Monday, April 15, 2024

Today in the history of the American comic strip: April 15


American cartoonists and writers may not have invented the comic strip, but some argue that the comics, as we know them today, are an American creation. Clearly, the United States has played an outsize role in the development of this underappreciated art form.

4.15.1890: The creator of Barney Google and Snuffy Smith, Billy DeBeck, is born in Chicago, Illinois.

4.15.1934: Blondie and Dagwood celebrate the birth of their first child, Alexander Bumstead, in the Blondie comic strip.
 
4.15.1946: Ed Dodd launches Mark Trail, an adventure strip with an ecological bent that remains in print.

4.15.1951: Wiley Miller, the creator of Non Sequitur, is born in Burbank, California. He was named 2013 Outstanding Cartoonist of the Year by the National Cartoonists Society.

4.15.1968: Los Angeles school teacher Harriet Glickman writes to Peanuts creator Charles M. Schulz urging him to introduce a black character in the strip. A correspondence followed, and Schulz added an African-American boy named Franklin in July 1968.
 
4.15.1978: Big Ben Bolt, which debuted in 1950, comes to an end. The title character was a boxer and, later on, a journalist.

4.15.2001: Johnny Hart’s B.C. triggers controversy when an Easter strip depicts the last words of Jesus and shows a menorah transforming into a cross.

4.15.2007: Brant Parker, who co-created The Wizard of Id with Johnny Hart and Crock with Bill Rechin, dies in Lynchburg, Virginia at 86.

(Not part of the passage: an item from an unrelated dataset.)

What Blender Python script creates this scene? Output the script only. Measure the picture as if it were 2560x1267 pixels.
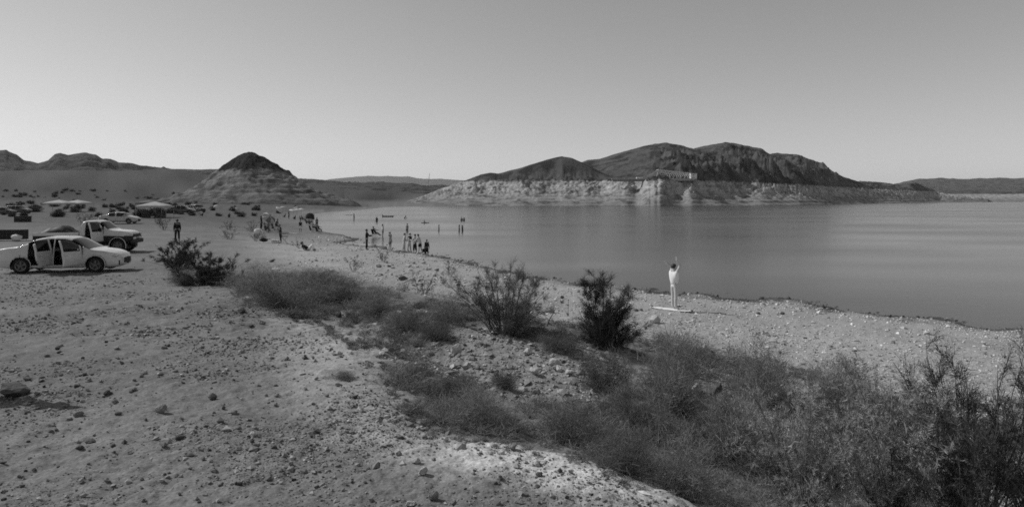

4.15.2014: Dark Horse Books releases Alley Oop: The Complete Sundays Volume 1 (1934-1936), which is billed as the first in a series reprinting all of the strip’s Sunday pages.

Big Ben Bolt

Most of the information listed here from one day to the next comes from two online sites -- Wikipedia, and Don Markstein's Toonopedia -- as well as 100 Years of American Newspaper Comics, edited by Maurice Horn. Note that my focus is on American newspaper comic strips (and the occasional foreign strip that gained popularity in the United States). Thus, comic books and exclusively online comics are not included here.